The next two confuse me. I figured that for option 3, since the lim (b -> infinity) would come out to infinity, it doesn’t converge to a definite point => divergence.
And for option 4 I thought did nothing because divergence is proven by comparison if 0 <= g(x) <= f(x), where g(x) diverges (whereas convergence is proven by 0 <= f(x) <= g(x), where g(x) converges). Where did my thinking go wrong on these options?

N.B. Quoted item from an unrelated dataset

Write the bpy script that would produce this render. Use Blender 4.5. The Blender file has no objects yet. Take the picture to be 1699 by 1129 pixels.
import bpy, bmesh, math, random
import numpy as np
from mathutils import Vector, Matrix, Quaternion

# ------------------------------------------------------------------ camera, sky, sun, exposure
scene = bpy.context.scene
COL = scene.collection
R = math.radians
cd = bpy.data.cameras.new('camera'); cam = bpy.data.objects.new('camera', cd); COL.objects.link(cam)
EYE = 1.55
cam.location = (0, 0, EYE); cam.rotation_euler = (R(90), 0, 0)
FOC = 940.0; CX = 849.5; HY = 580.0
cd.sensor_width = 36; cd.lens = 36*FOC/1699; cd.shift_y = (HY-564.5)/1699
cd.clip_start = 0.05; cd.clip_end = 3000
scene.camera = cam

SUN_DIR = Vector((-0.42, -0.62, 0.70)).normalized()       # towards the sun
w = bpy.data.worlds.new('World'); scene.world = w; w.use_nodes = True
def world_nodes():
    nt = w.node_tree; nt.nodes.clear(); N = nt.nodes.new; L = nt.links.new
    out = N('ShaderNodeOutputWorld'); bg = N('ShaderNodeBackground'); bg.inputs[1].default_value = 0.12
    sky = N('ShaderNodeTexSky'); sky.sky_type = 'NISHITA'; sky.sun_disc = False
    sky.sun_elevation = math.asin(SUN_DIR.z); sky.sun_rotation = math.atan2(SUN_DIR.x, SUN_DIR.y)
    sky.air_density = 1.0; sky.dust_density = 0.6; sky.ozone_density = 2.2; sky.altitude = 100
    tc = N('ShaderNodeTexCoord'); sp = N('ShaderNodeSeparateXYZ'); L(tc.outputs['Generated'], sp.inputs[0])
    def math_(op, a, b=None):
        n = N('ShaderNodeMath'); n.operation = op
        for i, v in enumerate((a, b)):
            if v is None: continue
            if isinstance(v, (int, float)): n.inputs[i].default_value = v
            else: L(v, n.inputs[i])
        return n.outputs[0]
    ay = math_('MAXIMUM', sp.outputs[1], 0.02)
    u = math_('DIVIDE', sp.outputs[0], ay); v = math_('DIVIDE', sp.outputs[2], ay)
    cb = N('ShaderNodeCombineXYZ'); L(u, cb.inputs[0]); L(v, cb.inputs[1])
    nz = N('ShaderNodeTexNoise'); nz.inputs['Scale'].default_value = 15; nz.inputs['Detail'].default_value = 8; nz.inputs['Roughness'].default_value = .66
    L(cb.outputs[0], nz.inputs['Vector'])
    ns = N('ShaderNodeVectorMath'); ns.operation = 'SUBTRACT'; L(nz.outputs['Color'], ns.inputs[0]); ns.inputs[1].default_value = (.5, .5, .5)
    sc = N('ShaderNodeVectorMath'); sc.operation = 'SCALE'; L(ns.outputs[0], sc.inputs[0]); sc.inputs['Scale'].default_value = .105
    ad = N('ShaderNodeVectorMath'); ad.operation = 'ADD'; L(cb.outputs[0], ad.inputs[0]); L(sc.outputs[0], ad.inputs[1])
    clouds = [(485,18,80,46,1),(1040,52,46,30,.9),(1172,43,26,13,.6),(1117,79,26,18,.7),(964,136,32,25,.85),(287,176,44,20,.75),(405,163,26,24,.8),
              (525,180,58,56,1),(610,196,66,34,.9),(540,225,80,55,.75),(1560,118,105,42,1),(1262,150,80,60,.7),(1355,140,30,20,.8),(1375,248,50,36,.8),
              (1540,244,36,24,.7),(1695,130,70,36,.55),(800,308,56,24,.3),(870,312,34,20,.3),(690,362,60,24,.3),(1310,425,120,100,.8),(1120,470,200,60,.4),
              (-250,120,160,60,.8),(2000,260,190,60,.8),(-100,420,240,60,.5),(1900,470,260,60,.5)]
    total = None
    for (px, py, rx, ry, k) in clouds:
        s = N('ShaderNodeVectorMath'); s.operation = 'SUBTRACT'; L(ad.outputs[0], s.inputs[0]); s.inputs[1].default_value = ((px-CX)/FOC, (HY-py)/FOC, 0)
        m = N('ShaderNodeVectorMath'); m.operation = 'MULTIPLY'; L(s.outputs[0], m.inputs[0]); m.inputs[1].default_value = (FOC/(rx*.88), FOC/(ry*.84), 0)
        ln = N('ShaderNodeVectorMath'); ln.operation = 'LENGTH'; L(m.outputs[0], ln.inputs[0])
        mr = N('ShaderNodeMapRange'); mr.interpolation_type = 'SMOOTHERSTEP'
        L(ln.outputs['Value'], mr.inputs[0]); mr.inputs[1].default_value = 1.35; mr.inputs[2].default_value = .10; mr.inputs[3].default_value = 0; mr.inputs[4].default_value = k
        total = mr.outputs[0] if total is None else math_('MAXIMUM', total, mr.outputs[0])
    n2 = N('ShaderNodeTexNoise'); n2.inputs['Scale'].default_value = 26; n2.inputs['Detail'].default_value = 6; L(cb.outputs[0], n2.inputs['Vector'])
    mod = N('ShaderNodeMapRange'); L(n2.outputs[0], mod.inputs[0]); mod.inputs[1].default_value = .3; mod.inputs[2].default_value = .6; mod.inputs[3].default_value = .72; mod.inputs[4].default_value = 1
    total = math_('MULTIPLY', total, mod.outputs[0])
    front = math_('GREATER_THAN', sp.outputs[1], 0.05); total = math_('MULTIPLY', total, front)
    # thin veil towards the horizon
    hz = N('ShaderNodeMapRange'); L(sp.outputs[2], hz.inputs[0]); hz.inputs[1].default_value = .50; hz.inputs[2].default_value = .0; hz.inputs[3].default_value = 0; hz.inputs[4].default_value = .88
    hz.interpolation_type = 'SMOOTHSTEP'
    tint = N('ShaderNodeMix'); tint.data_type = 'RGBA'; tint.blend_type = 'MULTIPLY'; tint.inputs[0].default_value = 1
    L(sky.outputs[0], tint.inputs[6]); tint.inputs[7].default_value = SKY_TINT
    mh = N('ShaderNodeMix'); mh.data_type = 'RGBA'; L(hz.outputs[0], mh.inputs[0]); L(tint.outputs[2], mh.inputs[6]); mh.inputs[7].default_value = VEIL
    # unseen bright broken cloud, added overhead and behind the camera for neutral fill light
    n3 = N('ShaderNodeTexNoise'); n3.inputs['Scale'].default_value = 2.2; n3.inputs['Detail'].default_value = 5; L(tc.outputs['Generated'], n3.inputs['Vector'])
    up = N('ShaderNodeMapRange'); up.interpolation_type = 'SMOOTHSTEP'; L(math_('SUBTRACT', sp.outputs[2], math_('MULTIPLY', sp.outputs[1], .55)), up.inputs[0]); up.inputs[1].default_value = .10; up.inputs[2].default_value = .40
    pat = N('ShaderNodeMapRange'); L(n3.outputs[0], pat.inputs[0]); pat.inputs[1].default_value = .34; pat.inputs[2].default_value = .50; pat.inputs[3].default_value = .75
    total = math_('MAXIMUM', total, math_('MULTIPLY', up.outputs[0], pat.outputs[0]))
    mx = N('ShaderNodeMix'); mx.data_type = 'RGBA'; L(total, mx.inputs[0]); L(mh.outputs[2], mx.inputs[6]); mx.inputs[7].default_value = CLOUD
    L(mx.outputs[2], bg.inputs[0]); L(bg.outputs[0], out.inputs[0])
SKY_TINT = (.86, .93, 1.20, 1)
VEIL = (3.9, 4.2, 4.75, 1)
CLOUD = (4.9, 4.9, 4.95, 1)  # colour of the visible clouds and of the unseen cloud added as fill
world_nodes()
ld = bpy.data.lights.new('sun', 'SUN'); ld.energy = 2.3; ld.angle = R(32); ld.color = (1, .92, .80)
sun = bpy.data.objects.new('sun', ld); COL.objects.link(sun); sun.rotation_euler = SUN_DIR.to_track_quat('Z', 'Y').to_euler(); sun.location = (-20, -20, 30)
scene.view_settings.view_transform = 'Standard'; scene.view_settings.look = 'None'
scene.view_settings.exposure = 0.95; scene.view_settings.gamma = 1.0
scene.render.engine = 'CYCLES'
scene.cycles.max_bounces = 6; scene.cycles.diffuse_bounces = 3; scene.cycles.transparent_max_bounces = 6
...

I can probably figure out the other one (with convergence on a different integral) I missed with the help from this question (if not I’ll post it). But need help on the graph:
http://img230.imageshack.us/img230/6006/53284.jpg
The question is basically, is the area between 1/x^2 and 1/x [though they could have been any two arbitrary functions, labeled or not, so I need to be able to figure it out from the graph, not the function itself, which is what I did to get it right] infinite or finite? And then a bunch of do h/k/g/f(x) converge, diverge, or is it impossible to tell? I was totally lost on this one and mostly just guessed.
[[And sorry, I’m tacking on a mini-rant because I can]]
Sorry for unloading basic math questions, I have an instructor who I’m sure knows what he’s doing… but he certainly can’t teach it (and, sadly, I’m not a very good book learner, I need the instructor portion). For reference, on the last test I got a 65/100 and it was still the fourth highest grade in a class of 35 people (I wouldn’t complain if this was an upper-division course, but it’s a 100 level course). Last semester I never got below an 87. Oh, and he cribbed questions from other instructor’s tests, so it wasn’t just a hard test. And he takes off half or so of the points for writing down a four instead of a two in your final answer because you brain-stupided for a second, even if you got the actual concept and calculus right. Luckily I think I have the current section (areas and volumes of shapes/solids by integral) down, hopefully.